Tuesday, January 28, 2014

The New Eunuchs

From The Washington Examiner:
Since 1960, the percentage of married Americans plunged from 72 percent to 51 percent, while the rate of unwed motherhood skyrocketed from 4 percent to 41 percent, causing 24 million boys to be raised in fatherless homes — ominous trends considering children of single mothers experience less economic mobility.

As the New York Times explained, the ensuing vicious cycle means less successful men “are less attractive as partners, so some women are choosing to raise children by themselves, in turn often producing sons who are less successful and attractive as partners.”

Two recent books, both “cries-de-coeur” in support of men, chronicle the male achievement gap and propose remedies — The War Against Boys, by American Enterprise Institute scholar Christina Hoff Sommers, and Men on Strike, by psychologist Helen Smith.

Citing myriad studies, Sommers details how educational reforms and ideologies that deny gender differences have created hostile environments for rough-and-tumble boys, causing a serious academic achievement gap.

Out: structured, competitive, teacher-directed classrooms that best support boys’ learning and outlets for natural rambunctiousness, including conflict-oriented play like "Cops and Robbers." Last year, 7-year-old Coloradan Alex Smith was suspended for throwing an imaginary grenade at “bad guys.”

In: behavior-modifying drugs designed to make boys attentive and controlled.
Distressingly, boy-enthralling, job-directed schools — like Aviation High School in New York, which specializes in teaching and graduating at-risk kids — are under assault because females are under-represented.

Sommers laments that “male-specific interventions” — including masculine readings, single-sex learning opportunities, and teachers trained in boy-friendly pedagogy — “invites passionate and organized opposition” from feminist groups.

As young men disengage from school, alarming numbers are opting-out of post-secondary education, considered by Sommers the “passport to the American Dream.”

Women disproportionately possess these passports, having earned post-secondary degrees in the following percentages: associate’s (62), bachelor’s (58), master’s (60), doctorates (52).

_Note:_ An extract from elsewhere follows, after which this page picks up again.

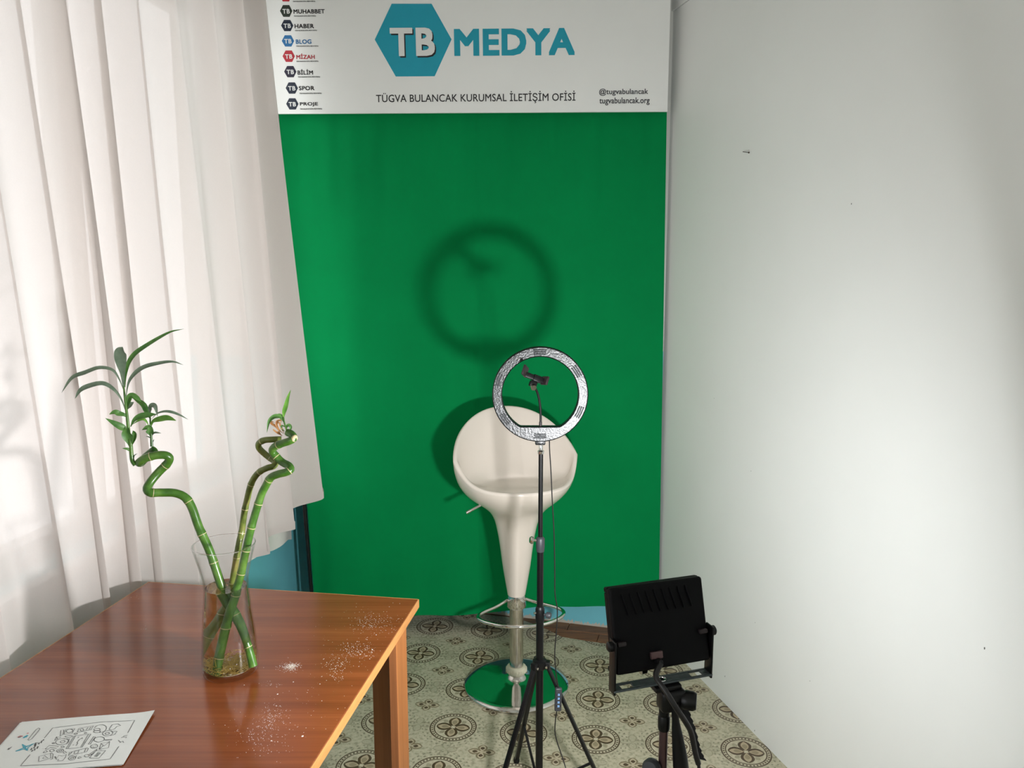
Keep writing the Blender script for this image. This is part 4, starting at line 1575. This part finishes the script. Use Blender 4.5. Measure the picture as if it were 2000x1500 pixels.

Expanding on Sommers’ argument, Smith taps into her counseling experience to explain that by opting-out of family life, risk-averse men are responding rationally to social institutions that offer fewer rewards and more costs.

The pendulum has swung too far, Smith argues, when male victims of statutory rape and paternity fraud are made liable for child support, or when collegiate men are assumed sexual predators before proven innocent (see the Duke lacrosse case).

America’s young men aren’t “Breaking Bad” drug dealers, but they are suffering bad breaks in a society rife with misguided policies.

The answer is not to “raise boys like we raise girls,” as Gloria Steinem suggested, but to recognize that, while the sexes are equal, they’re naturally different — and that’s beautiful.
Every human being arrives on earth with unique gifts, and our short life’s mission is to realize them. Shouldn’t society’s goal be to enable this process?